Цезарь и его смерть
Цезарь и его смерть
Когда умирает великий человек или тот, кто считается великим, сам себя поставив выше понятий добра и зла; тот, кто собственной волей вознесся до роли судии над жизнью и смертью; тот, для кого другие люди являлись лишь материалом для построения дворца его фантастической мечты, когда такой человек покидает бренный мир, после того как активно действовал в нем в течение тридцати восьми лет, почти всегда как преступник, изредка как жертва, то повсюду воцаряются глубокая тишина и смутное чувство покинутости. И даже враги охвачены ощущением пустоты, поскольку исчез объект их ненависти, первопричина их сопротивления, против которой были направлены их борьба и устремления.
Но не хотелось бы, чтобы наши современники, пережившие мировую войну, унесшую миллионы человеческих жизней, воспринимали Фридриха II как светлую личность, ведь именно таким его часто представляет историческая наука — как человека, имевшего право вести народы на плаху. Преступления Гитлера и Сталина отличаются от преступлений Фридриха II Гогенштауфена лишь по количеству, но не по качеству принесенных страданий.
И все же можно понять сына императора, Манфреда, князя Тарента, который пишет своему брату королю Конраду IV Германскому, преисполненный общей сыновней болью:
«Солнце народов закатилось, светоч справедливости погас, погибла опора мира!

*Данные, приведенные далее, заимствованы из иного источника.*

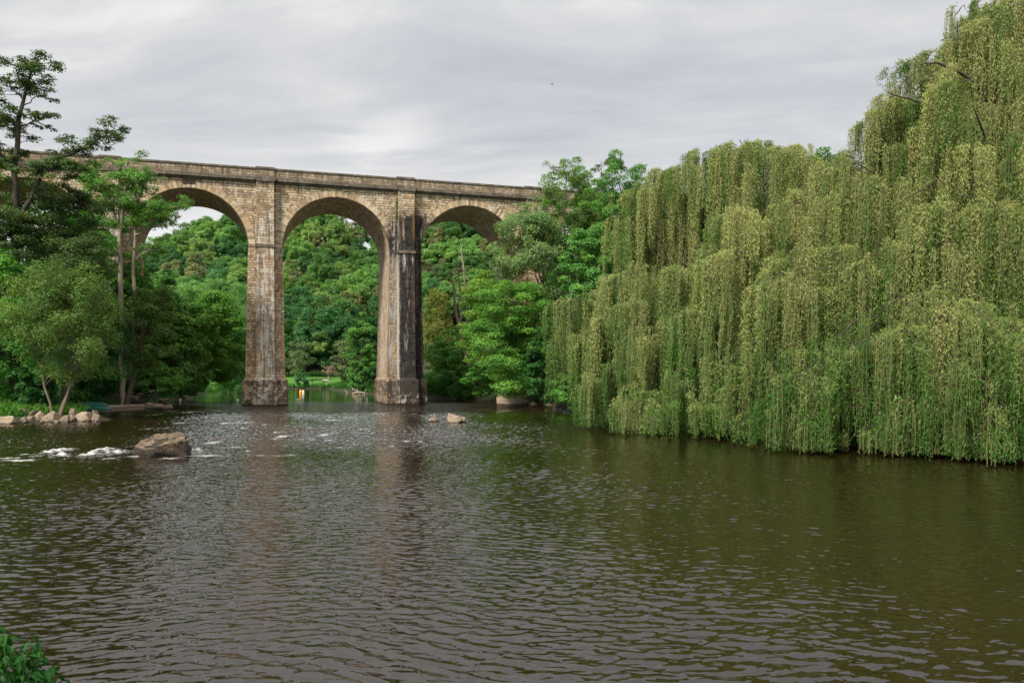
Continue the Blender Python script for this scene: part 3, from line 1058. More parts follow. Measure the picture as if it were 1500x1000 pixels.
# ---- left bank
def left_bank():
    dark_bark = (.055, .042, .032)
    # tall dark tree at the picture's edge, layered limbs
    limb_tree('tall dark tree with tiered sparse limbs reaching over the viaduct parapet', 56, [
        ([(22, 560, 0), (26, 420, 0), (25, 330, 0), (22, 250, 0), (28, 170, 0), (40, 125, 0), (50, 92, 0)], .42, .04, 26, .62, .55),
        ([(24, 335, 0), (40, 300, -.5), (58, 262, -1), (80, 235, -1), (120, 218, -1), (148, 202, -1), (168, 188, -1)], .20, .03, 24, .58, .35),
        ([(24, 300, 0), (60, 290, 1), (95, 292, 1), (125, 300, 1)], .12, .02, 20, .75, .2),
        ([(23, 250, 0), (10, 232, 1), (-20, 215, 1)], .12, .02, 12, .7, .2),
        ([(25, 190, 0), (45, 178, 0), (76, 172, 0)], .07, .015, 10, .45, .35),
        ([(27, 200, 0), (5, 178, 0), (-25, 160, 0)], .08, .015, 12, .55, .2),
        ([(36, 150, 0), (18, 130, 0), (5, 112, .5)], .06, .012, 9, .42, .3),
        ([(34, 155, 0), (52, 142, 0), (66, 138, 0)], .05, .012, 6, .35, .5),
        ([(24, 240, 0), (60, 246, -1.5), (90, 250, -1.5), (118, 246, -1.5)], .08, .015, 14, .55, .3),
        ([(24, 350, 0), (-10, 330, -1), (-60, 310, -1)], .14, .02, 20, .9, .2),
        ([(24, 345, 0), (60, 335, 1), (110, 340, 1)], .12, .02, 22, .85, .2),
        ([(24, 410, 0), (70, 380, 0), (130, 370, 0)], .12, .02, 20, 1.0, .2),
        ([(24, 440, 0), (-10, 410, 0), (-50, 400, 0)], .12, .02, 20, 1.0, .2),
    ], (.052, .088, .026), 11, nl=80000, ln=.18, wd=.11, flat=.42, up=.8, bark=dark_bark, more=1.55, twig=2, extra=[(x_, y_, d_, .85) for x_, y_, d_ in
        ((-15, 250, 1), (10, 262, 0), (40, 268, 1), (0, 285, -1), (30, 292, 1), (62, 300, 0), (-10, 305, 1), (15, 318, 0), (48, 322, 1), (80, 318, 0), (105, 312, 1),
         (70, 272, 1), (-25, 275, 0), (130, 322, 1), (95, 290, 0), (20, 340, 1), (60, 345, 0), (100, 340, 1), (-20, 335, 0), (135, 345, 0))])
    # pale trunked airy tree by the first visible pier
    limb_tree('airy yellow green tree with pale bare trunks in front of a viaduct pier', 66, [
        ([(180, 560, 0), (178, 440, 0), (176, 360, 0), (172, 325, 0), (162, 300, 0)], .26, .10, 4, .7, .6),
        ([(176, 340, 0), (182, 300, 0), (183, 262, 0), (186, 235, .5)], .14, .03, 24, .62, .25),
        ([(164, 305, 0), (150, 280, 0), (140, 258, 0)], .10, .02, 16, .65, .2),
        ([(195, 560, .6), (196, 450, .6), (197, 340, .6), (201, 300, .6), (212, 270, .6)], .20, .03, 16, .62, .55),
        ([(196, 345, .6), (214, 338, .3), (234, 326, .3), (256, 308, .3), (268, 300, .3)], .09, .02, 13, .5, .45),
        ([(198, 330, .6), (220, 312, .3), (236, 298, .3)], .07, .02, 11, .5, .35),
        ([(183, 290, 0), (205, 268, -.5), (225, 262, -.5)], .06, .015, 10, .5, .4),
        ([(178, 380, 0), (160, 360, 0), (146, 350, 0)], .08, .02, 10, .6, .3),
        ([(197, 380, .6), (215, 368, .6), (232, 362, .6)], .08, .02, 8, .5, .3),
    ], (.105, .225, .045), 12, nl=25000, ln=.19, wd=.11, flat=.6, up=.6, bark=(.34, .28, .21), more=2.2, twig=2)
    tree('round olive green bush-like tree with two thin stems on the stony bank', 93, 50, 362, 562, 92, G_OLIVE, 13,
         nc=170, nl=34000, ln=.20, wd=.075, cr=.19, flat=.8, up=.35, tr=.085, bark=(.16, .115, .08), stems=3, limbs=14, depth=.95,
         lean=-14, inner=.3, fill=.35, tint_var=.35)
    tree('ivy covered brownish tree between the olive tree and the viaduct pier', 205, 64, 388, 560, 42, (.085, .14, .035), 14,
         nc=60, nl=11000, ln=.2, wd=.12, tr=.2, twigs=2, rough=.3)
    L = [('deep green shrub at the far left edge under the tall dark tree', 18, 54, 372, 606, 66, (.075, .21, .03), 'shrub'),
         ('deep green rounded tree crown under the overhanging dark limb', 95, 61, 296, 440, 66, G_MID, 'tree'),
         ('dark tree filling the gap behind the olive tree', 120, 67, 380, 590, 80, G_DARK, 'tree'),
         ('fresh green spreading tree leaning to the water near the rock pile', 222, 75, 418, 591, 58, (.095, .225, .036), 'tree'),
         ('pale green tree leaning over the water behind the rock pile', 262, 76, 445, 588, 38, (.095, .19, .04), 'tree'),
         ('bright green tree just left of the first river pier', 318, 100, 392, 578, 48, G_BRIGHT, 'tree'),
         ('bright green shorter tree with rounded top left of the first river pier', 282, 96, 432, 580, 36, G_BRIGHT, 'tree'),
         ('dark low tree standing in shade beside the first river pier', 350, 108, 455, 578, 30, G_MID, 'tree'),
         ('broad dark green tree seen past the left edge of the arch', 232, 92, 372, 560, 44, G_DARK, 'tree'),
         ('pale green tree on the slope behind the first full arch', 262, 122, 398, 520, 52, G_PALE, 'tree'),
         ('pale yellowish tree on the slope behind the bright green one', 322, 132, 402, 520, 50, G_PALE, 'tree'),
         ('feathery yellow green tree hiding the foot of the first visible pier', 196, 69, 372, 500, 40, (.095, .195, .04), 'tree'),
         ('mid green tree crown hiding the arch behind the tall dark tree', 128, 68, 286, 450, 40, G_MID, 'tree'),
         ]
    for k, (lab, x, Y, yt, yb, hw, c, cat) in enumerate(L):
        tree(lab, x, Y, yt, yb, hw, c, 40 + k, name='shrub' if cat == 'shrub' else 'broadleaf_tree', cat=cat, nc=130, nl=26000,
             ln=.21 if Y < 70 else .28, wd=.13 if Y < 70 else .18, cr=.22, tr=.16, flat=.65, rough=.3)
    # a few more outside the left edge of the picture
    for k, (x, Y, yt, yb, hw) in enumerate(((-80, 54, 380, 600, 75), (-60, 66, 260, 540, 90), (-170, 66, 380, 600, 90))):
        tree('green riverside tree beyond the left bank rocks', x, Y, yt, yb, hw, G_DARK, 60 + k, nc=80, nl=12000, ln=.32, wd=.19,
             group='trees along the left bank')
    # low growth at the water's edge
    S = [('green bush at the waterline between bright green tree and first pier', 300, 113, 535, 581, 44, G_MID),
         ('dark bush on the far shore seen past the left side of the first pier', 328, 152, 535, 573, 40, G_MID),
         ('dark bush at the waterline touching the first pier from behind', 348, 128, 535, 578, 28, G_DARK),
         ('dark green bush hanging to the water right of the rock pile', 268, 99, 530, 585, 32, G_MID),
         ('dark leafy shrub beside the thin stems of the olive tree', 45, 51.5, 540, 606, 32, G_DARK),
         ('dark leafy shrub above the upturned boats', 132, 65, 535, 592, 44, G_DARK),
         ('green bush overhanging the stone ledge', 185, 72, 500, 591, 36, (.07, .18, .03)),
         ('fresh green bush behind the rock pile', 232, 73, 520, 590, 32, (.09, .21, .035))]
    for k, (lab, x, Y, yt, yb, hw, c) in enumerate(S):
        tree(lab, x, Y, yt, yb, hw, c, 70 + k, name='shrub', cat='shrub', nc=50, nl=8000, ln=.22, wd=.13, tr=.06, limbs=8)


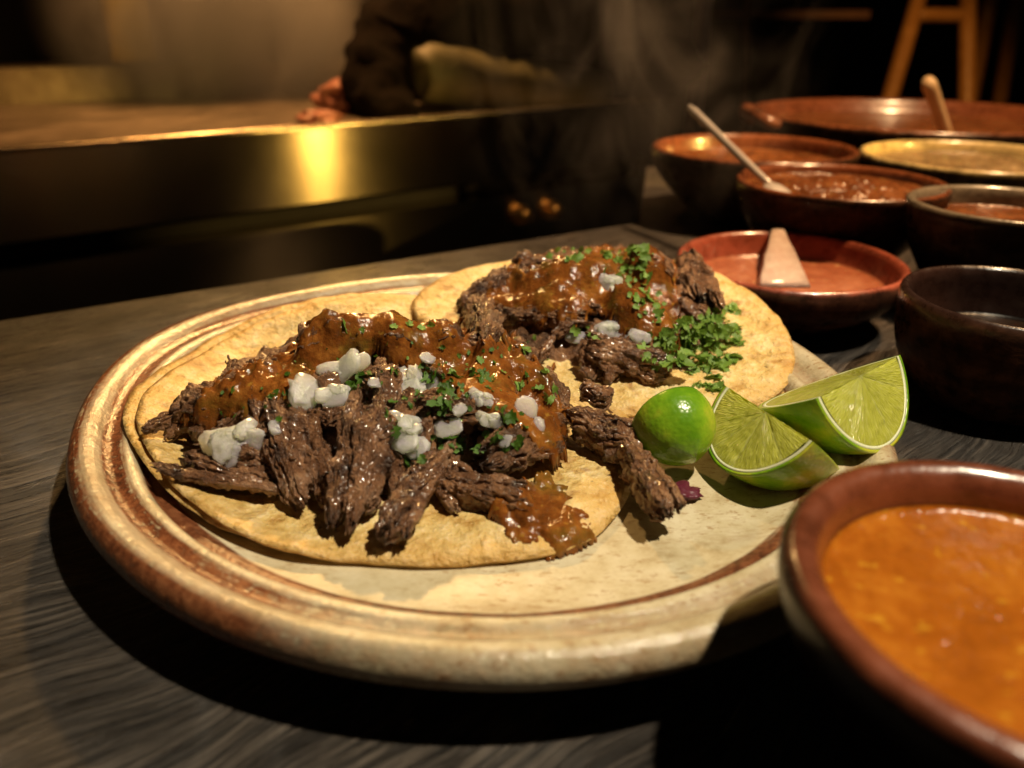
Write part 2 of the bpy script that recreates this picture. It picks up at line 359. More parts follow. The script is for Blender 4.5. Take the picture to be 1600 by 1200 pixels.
gpart('back_rail', M_GRID, box(-.7, .93, .62, .64, -.03, .05), box(-.7, .93, .64, .86, .03, .0505))
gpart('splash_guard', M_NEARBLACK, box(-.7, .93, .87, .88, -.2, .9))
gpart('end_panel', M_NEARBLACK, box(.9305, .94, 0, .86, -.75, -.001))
for kx in (.655, .715):  # added brass studs stand in for orange glints reflected in the lower panel
    V, F = lathe([(0, 0), (.014, 0), (.016, .006), (.012, .010), (.010, .022), (.008, .024), (0, .024)], 20)
    V = np.stack([V[:, 0], -V[:, 2], V[:, 1]], 1) + np.array([kx, .015, -.150])
    put('glint_stud', gl(V), F, M_GLINT, parent=gr)

# ---- things on the griddle
def lumpy(c, rad, seed, amp=.25, freq=2.2, n=40, fl=1.):
    V = []
    for i in range(n//2+1):
        th = math.pi*i/(n//2)
        for j in range(n):
            a = 2*math.pi*j/n; d = Vector((math.sin(th)*math.cos(a), math.sin(th)*math.sin(a), math.cos(th)))
            q = 1+amp*mn.fractal(d*freq+Vector((seed, seed*.7, 0)), .9, 2.1, 5)
            V.append((c[0]+d.x*rad[0]*q, c[1]+d.y*rad[1]*q, c[2]+d.z*rad[2]*q))
    return np.array(V), gridfaces(n//2+1, n)
pth = catmull([atd(622, 200, 1.07), atd(592, 145, 1.09), atd(612, 85, 1.12), atd(665, 40, 1.13), atd(760, 15, 1.18), atd(880, 0, 1.22), atd(1010, 20, 1.26)], 10)
rad = [.036+.03*min(1, i/22) + .02*max(0, (i-22)/38) for i in range(len(pth))]
V, F = tube(pth, rad, 28, 3, .014, freq=26)
V2, F2 = lumpy(atd(850, 95, 1.3), (.16, .10, .08), 5, .2)
V3, F3 = lumpy(atd(985, 104, 1.32), (.125, .06, .058), 6, .2); V, F = join((V, F), (V2, F2), (V3, F3))  # the right-hand lobe is added so the roll's end goes dark
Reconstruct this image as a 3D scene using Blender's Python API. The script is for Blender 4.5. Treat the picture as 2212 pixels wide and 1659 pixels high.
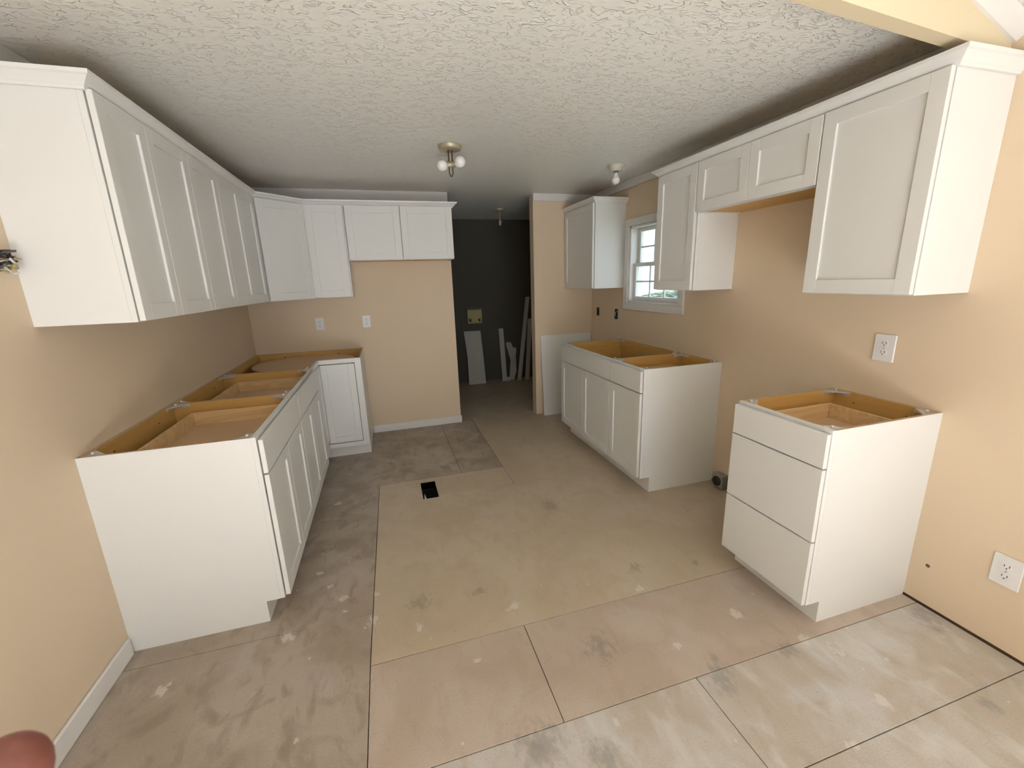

Нам осталось лишь одно утешение: господин наш отец жил счастливо и победоносно до самого конца».
Поскольку мы знаем очень мало о последних часах жизни императора, нелишним будет вспомнить письмо от 21 августа 1215 года, которое он, юноша двадцати одного года от роду, отослал в генеральный капитул цистерцианских аббатов:
«Так как Мы верим в великую святость достопочтенного ордена, то все, о чем Вы желаете попросить творца, Вы получите от полноты Его сострадания». И далее Фридрих призывает святых отцов-цистерцианцев: «…Умоляем Вас со всей настоятельностью принять Нас в свое братство и включить в Ваше святое молитвенное сообщество».
Напомним, в более поздних правовых воззрениях Фридрих действовал исходя из принципа «соmmodum et utilitas» — выгода и полезность — а значит, можно предположить, что и в духовной сфере император поступал, руководствуясь теми же соображениями целесообразности, и ожидал большой духовной пользы от молитвенного сообщества цистерцианцев.
Почувствовав приближение неотвратимой кончины, Фридрих приказал надеть на себя монашескую рясу цистерцианцев, дабы встретить смерть под защитой мощного священного ордена. Верный и старинный друг, седой архиепископ Берард Палермский, как священник и духовный князь, преодолел все препятствия, созданные церковным проклятием папы для умирающего императора. Он соборовал умирающего друга и вопреки воле папы провозгласил над ним всепрощающее «Ныне отпускаются!».
Даже в ритуале похорон отразилась двойственность натуры императора. Он принял смерть в бедной рясе цистерцианца, словно христианский король, преодолевший все мирское и оставивший позади себя весь земной блеск. Но, когда Фридриха доставили к месту последнего упокоения в Палермо в красном порфировом саркофаге из Чефалу, он был накрыт мантией властелина мира, закутан в арабский шелковый наряд, украшенный таинственными куфическими письменами и эмблемами мирового господства.